This study examines the impact of financial inclusion on CO2 emissions using a sample of 31 Asian countries during the period 2004–2014. Three composite indicators for financial inclusion are constructed using principal component analysis (PCA) based on normalized variables. To estimate the model, we adopted the Hoechle (2007) procedure which produces Driscoll-Kraay standard errors for linear panel models that are not only heteroskedasticity consistent but also robust to general forms of cross-sectional dependence.

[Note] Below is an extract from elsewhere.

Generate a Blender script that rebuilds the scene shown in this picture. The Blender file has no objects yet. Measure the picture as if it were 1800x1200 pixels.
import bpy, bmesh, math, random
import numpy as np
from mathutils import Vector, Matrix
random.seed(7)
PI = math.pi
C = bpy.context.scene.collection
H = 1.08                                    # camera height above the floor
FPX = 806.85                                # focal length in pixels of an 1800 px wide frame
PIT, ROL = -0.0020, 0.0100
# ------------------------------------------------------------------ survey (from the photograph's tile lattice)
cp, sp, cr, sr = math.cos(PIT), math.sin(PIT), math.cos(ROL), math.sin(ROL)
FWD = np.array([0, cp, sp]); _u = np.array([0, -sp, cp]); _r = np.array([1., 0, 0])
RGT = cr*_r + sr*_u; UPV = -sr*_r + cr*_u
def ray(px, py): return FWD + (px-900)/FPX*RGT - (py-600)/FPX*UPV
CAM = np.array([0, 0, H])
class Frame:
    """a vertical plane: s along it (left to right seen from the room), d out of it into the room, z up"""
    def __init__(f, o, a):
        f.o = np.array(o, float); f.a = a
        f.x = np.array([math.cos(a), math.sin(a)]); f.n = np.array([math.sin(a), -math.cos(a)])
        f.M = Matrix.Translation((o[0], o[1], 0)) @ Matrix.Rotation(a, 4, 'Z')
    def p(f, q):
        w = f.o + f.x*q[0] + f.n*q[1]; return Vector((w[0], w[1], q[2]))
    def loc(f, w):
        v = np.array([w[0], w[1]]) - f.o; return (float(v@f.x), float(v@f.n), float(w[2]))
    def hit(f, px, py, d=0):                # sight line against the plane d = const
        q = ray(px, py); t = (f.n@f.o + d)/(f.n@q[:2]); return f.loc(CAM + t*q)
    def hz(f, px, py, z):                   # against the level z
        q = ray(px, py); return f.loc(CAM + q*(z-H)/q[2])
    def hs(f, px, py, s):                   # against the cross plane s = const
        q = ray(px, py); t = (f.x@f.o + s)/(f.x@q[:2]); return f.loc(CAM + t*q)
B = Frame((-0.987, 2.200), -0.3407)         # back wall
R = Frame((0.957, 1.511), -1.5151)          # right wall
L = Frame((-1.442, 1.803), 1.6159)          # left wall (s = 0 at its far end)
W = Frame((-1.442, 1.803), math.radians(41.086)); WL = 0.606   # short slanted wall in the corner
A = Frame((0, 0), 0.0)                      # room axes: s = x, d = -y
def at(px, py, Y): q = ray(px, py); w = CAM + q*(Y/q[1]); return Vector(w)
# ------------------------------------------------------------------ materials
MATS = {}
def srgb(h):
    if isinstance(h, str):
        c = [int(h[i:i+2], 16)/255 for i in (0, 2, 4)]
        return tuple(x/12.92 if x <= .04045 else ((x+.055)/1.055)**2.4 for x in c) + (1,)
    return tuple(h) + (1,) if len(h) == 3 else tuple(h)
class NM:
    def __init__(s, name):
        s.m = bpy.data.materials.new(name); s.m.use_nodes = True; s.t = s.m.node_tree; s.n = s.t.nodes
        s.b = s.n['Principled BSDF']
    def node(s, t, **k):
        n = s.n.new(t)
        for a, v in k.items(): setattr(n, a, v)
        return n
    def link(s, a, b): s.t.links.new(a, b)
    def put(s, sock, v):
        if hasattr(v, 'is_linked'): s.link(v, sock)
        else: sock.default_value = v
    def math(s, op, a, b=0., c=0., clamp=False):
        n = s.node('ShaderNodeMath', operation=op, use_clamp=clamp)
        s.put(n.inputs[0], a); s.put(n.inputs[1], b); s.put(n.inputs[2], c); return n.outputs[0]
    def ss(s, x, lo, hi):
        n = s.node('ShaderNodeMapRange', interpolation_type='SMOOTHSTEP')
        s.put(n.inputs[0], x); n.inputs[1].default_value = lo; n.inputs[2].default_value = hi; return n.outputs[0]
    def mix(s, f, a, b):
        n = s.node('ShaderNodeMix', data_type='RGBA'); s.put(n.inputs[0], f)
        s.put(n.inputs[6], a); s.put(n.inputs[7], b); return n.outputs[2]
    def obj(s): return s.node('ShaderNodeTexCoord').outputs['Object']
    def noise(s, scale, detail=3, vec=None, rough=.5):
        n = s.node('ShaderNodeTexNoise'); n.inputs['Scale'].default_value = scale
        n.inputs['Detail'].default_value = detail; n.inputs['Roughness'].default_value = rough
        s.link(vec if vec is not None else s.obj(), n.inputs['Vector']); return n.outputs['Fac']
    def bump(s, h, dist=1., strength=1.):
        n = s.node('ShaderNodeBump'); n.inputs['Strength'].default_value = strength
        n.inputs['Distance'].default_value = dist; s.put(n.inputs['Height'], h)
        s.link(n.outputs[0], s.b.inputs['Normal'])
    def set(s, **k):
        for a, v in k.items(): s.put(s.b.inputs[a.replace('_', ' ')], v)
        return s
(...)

We find that income, energy consumption, industrialization, urbanization, FDI and financial inclusion appear to have led to higher emissions of CO2 in the region. Meanwhile, increased openness to trade seems to have reduced CO2 emissions. The findings are qualitatively robust to different proxies of financial inclusions and reasonable modifications to specification of the model. The empirical results imply that there are currently no policy synergies between growing financial inclusion and mitigating CO2 emissions. Thus, financial inclusion should be integrated into climate change adaptation strategies at local, national and regional levels, especially to address the side effect of higher CO2 emissions associated with improved financial inclusion.

Suggested Citation

  • Le, Thai-Ha & Le, Ha-Chi & Taghizadeh-Hesary, Farhad, 2020. "Does financial inclusion impact CO2 emissions? Evidence from Asia," Finance Research Letters, Elsevier, vol. 34(C).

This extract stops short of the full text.